[mythtv-users] low-cost low-grief remote

jedi at mishnet.org jedi at mishnet.org
Tue Mar 27 20:25:47 UTC 2007

> On Tuesday 27 March 2007 15:17, jedi at mishnet.org wrote:
>>     The only real "shenanigan" is the relatively crude daemon
>> associated with lirc. Everything else is stuff that you really
>> can't get away from. You're going to need device drivers, a
>> layer to map what's on the remotes and another layer to map to
>> what exposed functions in the apps.
> This is mostly true, but misleading. MythTV responds to keyboard input
> with no
> special configuration. Thus, if you're using an IR keyboard (or a remote
> configured to emulate an IR keyboard) and its receiver, MythTV will just

...except remotes don't quite operate the same way as keyboards.

In your rush to treat the two as the same, you're neglecting this.

> plain work with no special Linux or MythTV configuration required. That
> said,
> MythTV does rely on device drivers for the keyboard, but the Linux
> keyboard
> device drivers are so universal that most people can just plain ignore
> them.
> The two mapping layers you mention are configured in your distribution's
> setup process and by MythTV defaults (or by your tweaks to them). You

Which distribution would that be?

Although you bring up a nice point.

As long as the distributors handle the details, it doesn't really
matter much what the guts are. The lirc daemon and drivers and
button mappers will be handled transparently.

The problem now isn't so much that lirc is good or bad but that
it isn't integrated with the kernel or most distributions.

> probably want a keyboard working on your MythTV box, whether or not you
> use
> an IR keyboard, so so all of this pretty much has to be configured,
> whether
> or not you use LIRC. In sum, compared to using a keyboard for MythTV
> control
> (wireless or not), using LIRC adds complexity.

It also adds flexibility.

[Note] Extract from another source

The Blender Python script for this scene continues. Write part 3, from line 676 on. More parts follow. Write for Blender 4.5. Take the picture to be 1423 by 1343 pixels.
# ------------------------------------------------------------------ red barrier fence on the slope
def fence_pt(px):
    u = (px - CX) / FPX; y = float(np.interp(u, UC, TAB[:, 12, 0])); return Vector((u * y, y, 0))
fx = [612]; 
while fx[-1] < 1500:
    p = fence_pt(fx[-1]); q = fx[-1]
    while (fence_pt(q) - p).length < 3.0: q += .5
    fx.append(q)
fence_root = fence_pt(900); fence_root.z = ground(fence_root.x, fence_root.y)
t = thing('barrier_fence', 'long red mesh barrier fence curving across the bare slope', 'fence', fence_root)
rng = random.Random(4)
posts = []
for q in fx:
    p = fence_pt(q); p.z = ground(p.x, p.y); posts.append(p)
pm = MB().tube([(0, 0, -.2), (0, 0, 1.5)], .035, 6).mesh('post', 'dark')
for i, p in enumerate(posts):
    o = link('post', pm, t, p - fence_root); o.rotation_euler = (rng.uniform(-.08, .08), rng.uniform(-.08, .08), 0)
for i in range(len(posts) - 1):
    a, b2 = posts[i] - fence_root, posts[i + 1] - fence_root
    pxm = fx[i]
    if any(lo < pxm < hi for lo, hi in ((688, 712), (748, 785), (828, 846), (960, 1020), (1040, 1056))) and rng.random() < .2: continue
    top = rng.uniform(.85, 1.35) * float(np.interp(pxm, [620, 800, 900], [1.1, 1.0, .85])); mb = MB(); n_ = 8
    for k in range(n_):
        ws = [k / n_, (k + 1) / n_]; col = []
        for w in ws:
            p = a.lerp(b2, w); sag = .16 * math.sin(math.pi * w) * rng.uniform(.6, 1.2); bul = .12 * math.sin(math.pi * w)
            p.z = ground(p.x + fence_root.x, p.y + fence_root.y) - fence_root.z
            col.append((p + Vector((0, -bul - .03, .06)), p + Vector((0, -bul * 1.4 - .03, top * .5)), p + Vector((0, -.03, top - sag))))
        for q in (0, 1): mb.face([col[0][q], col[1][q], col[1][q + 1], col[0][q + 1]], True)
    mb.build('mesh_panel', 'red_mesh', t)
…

Treating the input as more than just
a naeively configured keyboard is rather useful, especially in
a device targeted towards consumer users.

> As a practical matter, if you want to use a remote with a wireless
> keyboard
> configuration, you shift much of the remote setup task from LIRC to your

That would be a case of intentionally making things difficult for
yourself when you really don't have to.

> remote, which has to be flexible enough to send the same IR codes as your
> IR
> keyboard. Not all remotes -- even "universal" remotes -- can do this.
> Thus,
> your overall configuration task might not be any easier if you go this
> route
> vs. using LIRC; however, it's not a Linux or MythTV configuration task,
> unless you need to change MythTV keybindings to avoid multi-stroke
> mappings
> (Ctrl+keystroke, etc.). I had to change about three or four for the
> functions
> I wanted, IIRC.
> Of course, if you move into other non-LIRC realms, such as a remote with a
> matching USB receiver that's recognized as a USB HID device, you're likely
> to
> add complexity. I'm unfamiliar with such devices (I don't even know if any
> exist), so I can't comment on them in any detail.